Diese Regelung solle den Betrieben helfen, insbesondere bei Modernisierungs- und Standortinvestitionen ihre Mitarbeiter auch ohne entsprechende Bezahlung länger arbeiten zu lassen, sagte Südwestmetall-Chef Otmar Zwiebelhofer. Er betonte, dass beide Elemente gemeinsam in den Abschluss einfließen müssten. Dies hatte die Gewerkschaft bislang abgelehnt.

Gewerkschafts-Vize Berthold Huber sprach von „einer Frechheit und Beleidigung für unsere Leute“. Bei einer solchen Erhöhung springe nicht einmal ein Euro brutto pro Tag heraus.

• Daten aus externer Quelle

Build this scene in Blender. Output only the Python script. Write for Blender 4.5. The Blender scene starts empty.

Hofmann kritisierte, das Angebot sei in Höhe und Laufzeit eine Provokation. Er bekräftigte die Forderung nach vier Prozent mehr Einkommen. Dafür hatten unmittelbar vor der Tarifrunde mehr als 1000 Beschäftigte demonstriert.

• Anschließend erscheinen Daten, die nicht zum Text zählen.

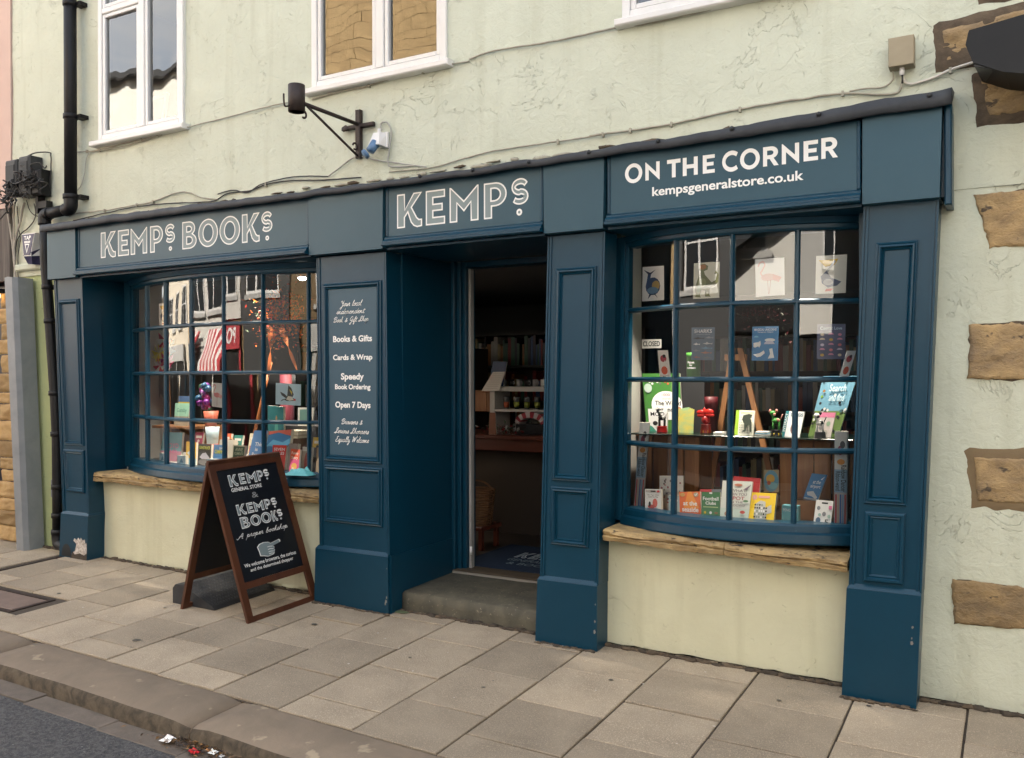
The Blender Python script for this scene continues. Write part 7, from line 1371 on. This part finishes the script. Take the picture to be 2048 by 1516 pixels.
mb.build("painted_front", b); mb = MB(); mb.box(-10.2, -6.45, FY + .001, FY + .075, .05, 3.1, M_dkrefl); mb.box(-10.2, -9.9, FY + .001, FY + .075, 3.1, 4.75, M_dkrefl); mb.box(-8.7, -8.1, FY + .001, FY + .075, 3.1, 4.75, M_dkrefl); mb.box(-6.9, -6.45, FY + .001, FY + .075, 3.1, 4.75, M_dkrefl); mb.box(-10.2, -6.45, FY + .001, FY + .075, 4.75, 5.4, M_dkrefl); mb.build("dark_reflection_front", b)  # dark facing added so the left window's reflection goes dark here
for lb, x0, x1, z0, z1 in (("red and white striped awning across the street", -16.0, -13.9, 2.1, 2.9), ("second red and white striped awning further left across the street", -19.2, -17.2, 2.1, 2.9)):
    aw = empty("striped_awning", ((x0 + x1) / 2, FY, z0), lb, "awning", "striped awnings across the street"); n = 12
    for i in range(n): a, c = x0 + (x1 - x0) * i / n, x0 + (x1 - x0) * (i + 1) / n; mb = MB(); mb.hexa([(a, FY + 1.2, z0), (c, FY + 1.2, z0), (c, FY + 1.2, z0 - .25), (a, FY + 1.2, z0 - .25), (a, FY + .25, z1), (c, FY + .25, z1), (c, FY + .23, z1 - .02), (a, FY + .23, z1 - .02)], flat((.45, .05, .06)) if i % 2 else flat((.70, .68, .66))); mb.build("stripe", aw)
b = far("white rendered house across the street with bay windows", -19.5, -13.6, 9.0, 'r', M_w1, [(-14.9, 1.3, 3.2, 1.9), (-16.6, 1.3, 3.2, 1.9), (-18.3, 1.3, 3.2, 1.9)]); shopf(b, -19.2, -13.9, 2.1, M_w1, "BAKERY", (.05, .05, .05))
b = far("golden stone cottage further down the far side", -25, -19.5, 5.8, 'stone', M_st, [(-20.8, 1.0, 3.0, 1.3), (-22.4, 1.0, 3.0, 1.3), (-24.0, 1.0, 3.0, 1.3)]); shopf(b, -24.6, -20.0, 2.1, M_blue)
b = far("cream house further down the far side of the street", -33, -25, 6.6, 'r', M_w2, [(-26.6, 1.1, 3.2, 1.4), (-29, 1.1, 3.2, 1.4), (-31.4, 1.1, 3.2, 1.4)]); shopf(b, -32.5, -25.5, 2.1, M_w3)
b = far("white house near the end of the far side of the street", -45, -33, 6.0, 'r', M_w1, [(-35, 1.2, 3.2, 1.4), (-39, 1.2, 3.2, 1.4), (-43, 1.2, 3.2, 1.4)])
b = far("last brown stone house at the left end of the far side", -66, -45, 7.0, 'r', M_st2, [(-48, 1.2, 3.2, 1.4), (-54, 1.2, 3.2, 1.4), (-60, 1.2, 3.2, 1.4)])
for lb, x0, x1, m, H in (("cream house on the near side beyond the pink neighbour", -30, -16.05, M_w2, 6.2), ("stone-coloured house on the near side far to the left", -60, -30.05, M_st2, 6.8)):
    nbx = empty("near_building", (x0, .2, 0), lb, "building", "buildings on the near side of the street"); mb = MB(); mb.box(x0, x1, .15, 7, -.2, H, m); mb.build("wall", nbx)
    for i in range(4):
        wx = x0 + (x1 - x0) * (i + .5) / 4; mb = MB(); mb.box(wx - .55, wx + .55, .11, .148, 3.2, 4.5, M_upvc); fo = mb.build("window", nbx); mb = MB(); mb.box(wx - .48, wx + .48, .10, .109, 3.27, 4.43, M_dg); mb.build("pane", fo)
    mb = MB(); mb.add([(x0, -.1, H), (x1, -.1, H), (x1, 3.6, H + 1.6), (x0, 3.6, H + 1.6), (x1, 7.2, H), (x0, 7.2, H)], [(0, 1, 2, 3), (3, 2, 4, 5), (0, 3, 5), (1, 4, 2)], M_slate); mb.build("roof", nbx)
b = far("added tall brown terrace blocking sky on the far side beyond the grey house", 9.0, 22, 11.5, 'r', M_st2, [(11, 1.1, 3.5, 1.3), (14, 1.1, 3.5, 1.3), (17, 1.1, 3.5, 1.3)]); shopf(b, 10, 20, 2.3, M_dk)  # unseen terrace added to cut sky light from the right
b = far("added brown stone terrace blocking sky at the right end of the far side", 22, 45, 9.0, 'r', M_st2, [(25, 1.1, 3.5, 1.3), (30, 1.1, 3.5, 1.3)])  # added as well, to close off more sky on the right
nbx = empty("near_building", (6, .2, 0), "added brown stone block shutting out sky to the right of the shop", "building", "buildings on the near side of the street"); mb = MB(); mb.box(5.2, 40, -.6, 8, -.9, 9.0, M_st2); mb.build("wall", nbx); mb = MB(); mb.box(5.0, 40.2, -.8, 8.2, 9.001, 9.3, M_slate); mb.build("roof", nbx)  # unseen block added to keep sky light off the recess sides
for i in range(3): mb = MB(); mb.box(7 + i * 3, 8.1 + i * 3, -.64, -.602, 2.9, 4.3, M_upvc); fo = mb.build("window", nbx); mb = MB(); mb.box(7.08 + i * 3, 8.02 + i * 3, -.65, -.641, 2.98, 4.22, M_dg); mb.build("pane", fo)
eb = empty("added_end_building", (30, -4.5, 0), "added tall brown stone block shutting out sky at the right end of the street", "building"); mb = MB(); mb.box(21, 28, -9.2, -.7, -.9, 13, M_st2); mb.build("wall", eb)  # added out of view to close the sky at the street end
print("objects", len(bpy.data.objects))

Hofmann unterstrich die Streikbereitschaft der Metaller. „Die Nerven liegen insbesondere wegen der Arbeitgeber-Forderung nach unbezahlter Mehrarbeit blank“, sagte er. Er rechne mit Warnstreiks nach Ablauf der Friedenspflicht am 28. Januar. In dem traditionellen Pilotbezirk war während der Tarifrunde 2002 mit einem Streik ein Tarifvertrag mit zweistufigen Erhöhungen von vier und 3,1 Prozent errungen worden. Dagegen nannte Südwestmetallchef Otmar Zwiebelhofer das Angebot „fair“, weil es ungeachtet der Probleme der Branche den Arbeitnehmern keine Einkommensverluste zumute, sondern einen Einkommenszuwachs gewähre. Er betonte: „Ein weiteres Draufsatteln wie in Zeiten kräftigen Wachstums wäre ein unverantwortliches Spiel mit Lebensstandard und Arbeitsplätzen in Deutschland.“ Als weiterer Verhandlungstermin wurde der 5. Februar festgesetzt.

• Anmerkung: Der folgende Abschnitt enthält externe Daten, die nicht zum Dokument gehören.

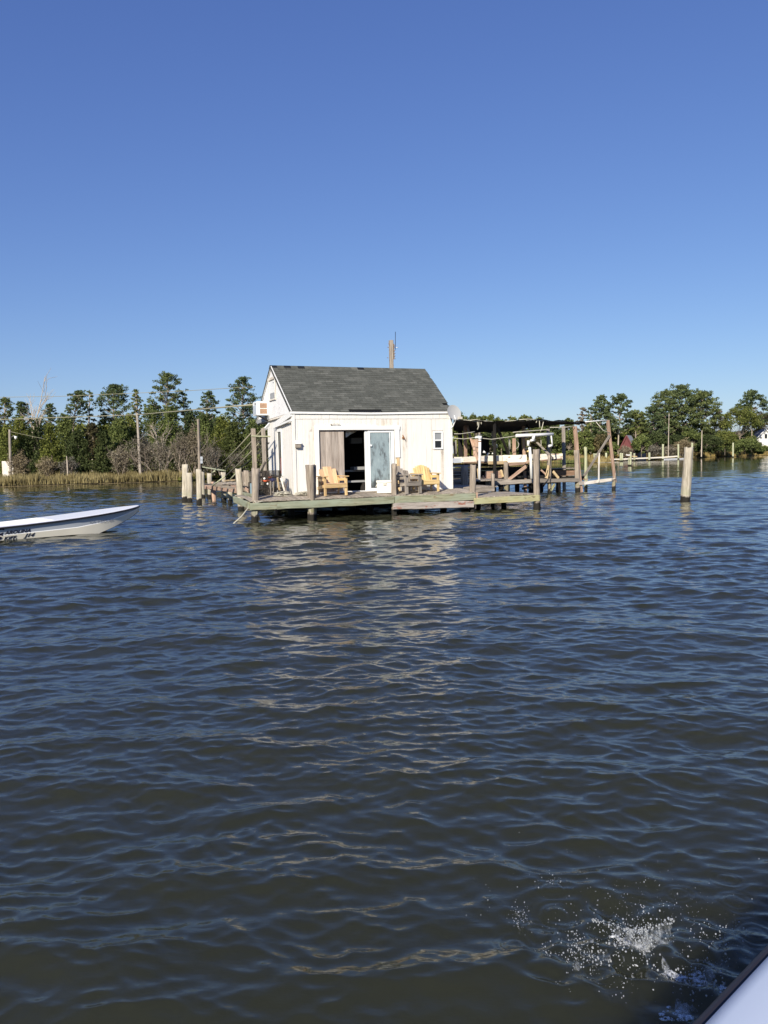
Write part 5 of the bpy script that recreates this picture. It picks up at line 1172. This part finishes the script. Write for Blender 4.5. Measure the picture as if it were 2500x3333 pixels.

Seit Ende November schon steht die Forderung der IG Metall nach vier Prozent mehr Lohn und Gehalt für die bundesweit 3,4 Millionen Beschäftigten der Metall- und Elektroindustrie. Gesamtmetall-Präsident Martin Kannegiesser hatte Mitte Dezember verkündet, dass die Arbeitnehmer sich auf Lohnzuwächse einstellen müssten, „die unterhalb der Produktivitätsentwicklung von 1,4 Prozent liegen“. Das Angebot in Baden Württemberg ist jetzt das bundesweit erste Angebot.